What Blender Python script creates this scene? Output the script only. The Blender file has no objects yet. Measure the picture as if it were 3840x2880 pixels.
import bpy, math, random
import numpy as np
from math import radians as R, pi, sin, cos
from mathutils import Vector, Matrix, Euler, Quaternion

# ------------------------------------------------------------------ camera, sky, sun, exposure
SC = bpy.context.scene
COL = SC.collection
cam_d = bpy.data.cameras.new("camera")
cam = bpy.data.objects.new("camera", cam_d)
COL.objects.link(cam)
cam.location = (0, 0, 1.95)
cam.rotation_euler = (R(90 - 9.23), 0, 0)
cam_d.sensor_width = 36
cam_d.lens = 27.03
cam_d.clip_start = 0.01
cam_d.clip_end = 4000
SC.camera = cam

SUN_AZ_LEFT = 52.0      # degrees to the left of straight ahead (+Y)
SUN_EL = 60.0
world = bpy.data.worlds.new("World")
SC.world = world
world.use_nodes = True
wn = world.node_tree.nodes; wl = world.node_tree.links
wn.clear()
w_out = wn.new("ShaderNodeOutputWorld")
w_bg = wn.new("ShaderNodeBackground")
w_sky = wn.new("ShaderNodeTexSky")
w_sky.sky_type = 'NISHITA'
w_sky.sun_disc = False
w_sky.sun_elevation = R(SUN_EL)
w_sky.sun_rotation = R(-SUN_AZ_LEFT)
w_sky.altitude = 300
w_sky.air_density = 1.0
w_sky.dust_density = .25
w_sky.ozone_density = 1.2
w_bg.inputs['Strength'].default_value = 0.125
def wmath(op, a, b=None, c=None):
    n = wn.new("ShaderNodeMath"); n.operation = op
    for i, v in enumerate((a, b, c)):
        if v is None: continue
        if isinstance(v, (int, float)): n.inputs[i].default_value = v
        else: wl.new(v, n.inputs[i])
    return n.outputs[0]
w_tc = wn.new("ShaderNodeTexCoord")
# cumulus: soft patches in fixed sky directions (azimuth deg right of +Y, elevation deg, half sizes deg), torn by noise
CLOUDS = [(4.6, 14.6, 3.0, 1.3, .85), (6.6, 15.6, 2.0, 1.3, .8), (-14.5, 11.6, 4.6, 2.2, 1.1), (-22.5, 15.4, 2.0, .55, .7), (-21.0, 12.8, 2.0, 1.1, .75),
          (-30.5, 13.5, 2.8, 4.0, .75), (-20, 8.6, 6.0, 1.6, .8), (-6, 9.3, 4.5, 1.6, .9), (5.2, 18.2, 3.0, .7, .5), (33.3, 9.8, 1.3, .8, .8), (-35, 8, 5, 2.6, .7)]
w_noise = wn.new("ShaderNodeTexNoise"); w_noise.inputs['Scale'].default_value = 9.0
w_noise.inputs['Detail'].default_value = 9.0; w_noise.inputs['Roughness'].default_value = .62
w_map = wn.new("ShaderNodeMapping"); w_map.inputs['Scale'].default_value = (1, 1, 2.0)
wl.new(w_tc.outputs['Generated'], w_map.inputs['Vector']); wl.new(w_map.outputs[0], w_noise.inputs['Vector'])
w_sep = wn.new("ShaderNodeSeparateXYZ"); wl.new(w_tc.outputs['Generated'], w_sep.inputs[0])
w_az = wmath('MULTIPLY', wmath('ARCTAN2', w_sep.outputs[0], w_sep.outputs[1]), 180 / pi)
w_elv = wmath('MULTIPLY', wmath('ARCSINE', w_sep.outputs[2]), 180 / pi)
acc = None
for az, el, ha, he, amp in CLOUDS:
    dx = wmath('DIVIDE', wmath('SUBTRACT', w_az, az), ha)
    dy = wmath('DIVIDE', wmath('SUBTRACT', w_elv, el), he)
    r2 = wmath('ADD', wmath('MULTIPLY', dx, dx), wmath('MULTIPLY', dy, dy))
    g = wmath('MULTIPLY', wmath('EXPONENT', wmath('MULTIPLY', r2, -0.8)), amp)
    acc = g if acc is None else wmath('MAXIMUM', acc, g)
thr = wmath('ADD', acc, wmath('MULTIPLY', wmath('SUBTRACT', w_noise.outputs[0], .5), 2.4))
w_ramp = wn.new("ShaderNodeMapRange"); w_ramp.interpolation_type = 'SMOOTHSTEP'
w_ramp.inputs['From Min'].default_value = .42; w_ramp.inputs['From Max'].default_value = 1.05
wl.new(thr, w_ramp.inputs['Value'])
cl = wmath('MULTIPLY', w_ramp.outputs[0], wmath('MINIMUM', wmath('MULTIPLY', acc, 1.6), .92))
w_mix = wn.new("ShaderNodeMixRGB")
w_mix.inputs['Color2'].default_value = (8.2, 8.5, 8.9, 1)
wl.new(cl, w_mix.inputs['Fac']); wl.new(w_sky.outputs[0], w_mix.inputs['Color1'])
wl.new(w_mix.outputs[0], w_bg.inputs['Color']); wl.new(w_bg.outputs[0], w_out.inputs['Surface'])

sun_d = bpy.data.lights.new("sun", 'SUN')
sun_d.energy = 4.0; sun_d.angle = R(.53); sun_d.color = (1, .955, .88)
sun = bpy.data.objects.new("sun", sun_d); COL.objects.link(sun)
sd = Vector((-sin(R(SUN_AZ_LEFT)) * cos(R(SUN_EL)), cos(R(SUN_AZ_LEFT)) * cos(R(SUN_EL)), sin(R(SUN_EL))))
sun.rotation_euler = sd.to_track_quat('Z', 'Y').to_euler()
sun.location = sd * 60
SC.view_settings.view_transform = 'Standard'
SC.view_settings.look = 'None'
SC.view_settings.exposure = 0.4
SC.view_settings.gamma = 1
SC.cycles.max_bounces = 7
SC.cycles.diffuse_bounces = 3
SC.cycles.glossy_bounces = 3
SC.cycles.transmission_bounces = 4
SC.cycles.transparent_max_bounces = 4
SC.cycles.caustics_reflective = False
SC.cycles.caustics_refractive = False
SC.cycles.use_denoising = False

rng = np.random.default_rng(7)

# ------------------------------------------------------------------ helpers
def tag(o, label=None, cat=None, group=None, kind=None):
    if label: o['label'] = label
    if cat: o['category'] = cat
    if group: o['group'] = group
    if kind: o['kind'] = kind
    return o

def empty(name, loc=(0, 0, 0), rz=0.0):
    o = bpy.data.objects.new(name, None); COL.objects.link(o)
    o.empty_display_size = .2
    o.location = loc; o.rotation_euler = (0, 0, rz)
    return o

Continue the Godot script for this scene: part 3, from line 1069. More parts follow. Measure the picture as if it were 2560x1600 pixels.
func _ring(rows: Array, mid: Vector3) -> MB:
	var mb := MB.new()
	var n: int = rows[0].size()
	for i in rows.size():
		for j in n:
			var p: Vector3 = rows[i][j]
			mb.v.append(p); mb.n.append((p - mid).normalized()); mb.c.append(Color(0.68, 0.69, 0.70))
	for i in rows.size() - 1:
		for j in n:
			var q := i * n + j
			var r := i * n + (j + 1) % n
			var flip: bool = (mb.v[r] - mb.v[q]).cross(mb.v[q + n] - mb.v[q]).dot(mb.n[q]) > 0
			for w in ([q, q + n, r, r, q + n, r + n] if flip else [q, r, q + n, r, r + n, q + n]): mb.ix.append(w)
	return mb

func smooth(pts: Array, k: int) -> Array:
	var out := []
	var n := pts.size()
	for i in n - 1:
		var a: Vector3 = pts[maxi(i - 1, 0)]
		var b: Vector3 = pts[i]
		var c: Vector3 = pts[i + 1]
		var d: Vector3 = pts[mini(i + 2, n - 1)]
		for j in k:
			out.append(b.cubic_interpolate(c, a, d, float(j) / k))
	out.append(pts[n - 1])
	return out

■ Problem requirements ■
Repeat each record exactly. Omit nothing.

■ Completed exercise ■
What Blender Python script creates this scene? Output the script only. The Blender file has no objects yet. Measure the picture as if it were 3840x2880 pixels.
import bpy, math, random
import numpy as np
from math import radians as R, pi, sin, cos
from mathutils import Vector, Matrix, Euler, Quaternion

# ------------------------------------------------------------------ camera, sky, sun, exposure
SC = bpy.context.scene
COL = SC.collection
cam_d = bpy.data.cameras.new("camera")
cam = bpy.data.objects.new("camera", cam_d)
COL.objects.link(cam)
cam.location = (0, 0, 1.95)
cam.rotation_euler = (R(90 - 9.23), 0, 0)
cam_d.sensor_width = 36
cam_d.lens = 27.03
cam_d.clip_start = 0.01
cam_d.clip_end = 4000
SC.camera = cam

SUN_AZ_LEFT = 52.0      # degrees to the left of straight ahead (+Y)
SUN_EL = 60.0
world = bpy.data.worlds.new("World")
SC.world = world
world.use_nodes = True
wn = world.node_tree.nodes; wl = world.node_tree.links
wn.clear()
w_out = wn.new("ShaderNodeOutputWorld")
w_bg = wn.new("ShaderNodeBackground")
w_sky = wn.new("ShaderNodeTexSky")
w_sky.sky_type = 'NISHITA'
w_sky.sun_disc = False
w_sky.sun_elevation = R(SUN_EL)
w_sky.sun_rotation = R(-SUN_AZ_LEFT)
w_sky.altitude = 300
w_sky.air_density = 1.0
w_sky.dust_density = .25
w_sky.ozone_density = 1.2
w_bg.inputs['Strength'].default_value = 0.125
def wmath(op, a, b=None, c=None):
    n = wn.new("ShaderNodeMath"); n.operation = op
    for i, v in enumerate((a, b, c)):
        if v is None: continue
        if isinstance(v, (int, float)): n.inputs[i].default_value = v
        else: wl.new(v, n.inputs[i])
    return n.outputs[0]
w_tc = wn.new("ShaderNodeTexCoord")
# cumulus: soft patches in fixed sky directions (azimuth deg right of +Y, elevation deg, half sizes deg), torn by noise
CLOUDS = [(4.6, 14.6, 3.0, 1.3, .85), (6.6, 15.6, 2.0, 1.3, .8), (-14.5, 11.6, 4.6, 2.2, 1.1), (-22.5, 15.4, 2.0, .55, .7), (-21.0, 12.8, 2.0, 1.1, .75),
          (-30.5, 13.5, 2.8, 4.0, .75), (-20, 8.6, 6.0, 1.6, .8), (-6, 9.3, 4.5, 1.6, .9), (5.2, 18.2, 3.0, .7, .5), (33.3, 9.8, 1.3, .8, .8), (-35, 8, 5, 2.6, .7)]
w_noise = wn.new("ShaderNodeTexNoise"); w_noise.inputs['Scale'].default_value = 9.0
w_noise.inputs['Detail'].default_value = 9.0; w_noise.inputs['Roughness'].default_value = .62
w_map = wn.new("ShaderNodeMapping"); w_map.inputs['Scale'].default_value = (1, 1, 2.0)
wl.new(w_tc.outputs['Generated'], w_map.inputs['Vector']); wl.new(w_map.outputs[0], w_noise.inputs['Vector'])
w_sep = wn.new("ShaderNodeSeparateXYZ"); wl.new(w_tc.outputs['Generated'], w_sep.inputs[0])
w_az = wmath('MULTIPLY', wmath('ARCTAN2', w_sep.outputs[0], w_sep.outputs[1]), 180 / pi)
w_elv = wmath('MULTIPLY', wmath('ARCSINE', w_sep.outputs[2]), 180 / pi)
acc = None
for az, el, ha, he, amp in CLOUDS:
    dx = wmath('DIVIDE', wmath('SUBTRACT', w_az, az), ha)
    dy = wmath('DIVIDE', wmath('SUBTRACT', w_elv, el), he)
    r2 = wmath('ADD', wmath('MULTIPLY', dx, dx), wmath('MULTIPLY', dy, dy))
    g = wmath('MULTIPLY', wmath('EXPONENT', wmath('MULTIPLY', r2, -0.8)), amp)
    acc = g if acc is None else wmath('MAXIMUM', acc, g)
thr = wmath('ADD', acc, wmath('MULTIPLY', wmath('SUBTRACT', w_noise.outputs[0], .5), 2.4))
w_ramp = wn.new("ShaderNodeMapRange"); w_ramp.interpolation_type = 'SMOOTHSTEP'
w_ramp.inputs['From Min'].default_value = .42; w_ramp.inputs['From Max'].default_value = 1.05
wl.new(thr, w_ramp.inputs['Value'])
cl = wmath('MULTIPLY', w_ramp.outputs[0], wmath('MINIMUM', wmath('MULTIPLY', acc, 1.6), .92))
w_mix = wn.new("ShaderNodeMixRGB")
w_mix.inputs['Color2'].default_value = (8.2, 8.5, 8.9, 1)
wl.new(cl, w_mix.inputs['Fac']); wl.new(w_sky.outputs[0], w_mix.inputs['Color1'])
wl.new(w_mix.outputs[0], w_bg.inputs['Color']); wl.new(w_bg.outputs[0], w_out.inputs['Surface'])

sun_d = bpy.data.lights.new("sun", 'SUN')
sun_d.energy = 4.0; sun_d.angle = R(.53); sun_d.color = (1, .955, .88)
sun = bpy.data.objects.new("sun", sun_d); COL.objects.link(sun)
sd = Vector((-sin(R(SUN_AZ_LEFT)) * cos(R(SUN_EL)), cos(R(SUN_AZ_LEFT)) * cos(R(SUN_EL)), sin(R(SUN_EL))))
sun.rotation_euler = sd.to_track_quat('Z', 'Y').to_euler()
sun.location = sd * 60
SC.view_settings.view_transform = 'Standard'
SC.view_settings.look = 'None'
SC.view_settings.exposure = 0.4
SC.view_settings.gamma = 1
SC.cycles.max_bounces = 7
SC.cycles.diffuse_bounces = 3
SC.cycles.glossy_bounces = 3
SC.cycles.transmission_bounces = 4
SC.cycles.transparent_max_bounces = 4
SC.cycles.caustics_reflective = False
SC.cycles.caustics_refractive = False
SC.cycles.use_denoising = False

rng = np.random.default_rng(7)

# ------------------------------------------------------------------ helpers
def tag(o, label=None, cat=None, group=None, kind=None):
    if label: o['label'] = label
    if cat: o['category'] = cat
    if group: o['group'] = group
    if kind: o['kind'] = kind
    return o

def empty(name, loc=(0, 0, 0), rz=0.0):
    o = bpy.data.objects.new(name, None); COL.objects.link(o)
    o.empty_display_size = .2
    o.location = loc; o.rotation_euler = (0, 0, rz)
    return o

Continue the Godot script for this scene: part 3, from line 1069. More parts follow. Measure the picture as if it were 2560x1600 pixels.
func _ring(rows: Array, mid: Vector3) -> MB:
	var mb := MB.new()
	var n: int = rows[0].size()
	for i in rows.size():
		for j in n:
			var p: Vector3 = rows[i][j]
			mb.v.append(p); mb.n.append((p - mid).normalized()); mb.c.append(Color(0.68, 0.69, 0.70))
	for i in rows.size() - 1:
		for j in n:
			var q := i * n + j
			var r := i * n + (j + 1) % n
			var flip: bool = (mb.v[r] - mb.v[q]).cross(mb.v[q + n] - mb.v[q]).dot(mb.n[q]) > 0
			for w in ([q, q + n, r, r, q + n, r + n] if flip else [q, r, q + n, r, r + n, q + n]): mb.ix.append(w)
	return mb

func smooth(pts: Array, k: int) -> Array:
	var out := []
	var n := pts.size()
	for i in n - 1:
		var a: Vector3 = pts[maxi(i - 1, 0)]
		var b: Vector3 = pts[i]
		var c: Vector3 = pts[i + 1]
		var d: Vector3 = pts[mini(i + 2, n - 1)]
		for j in k:
			out.append(b.cubic_interpolate(c, a, d, float(j) / k))
	out.append(pts[n - 1])
	return out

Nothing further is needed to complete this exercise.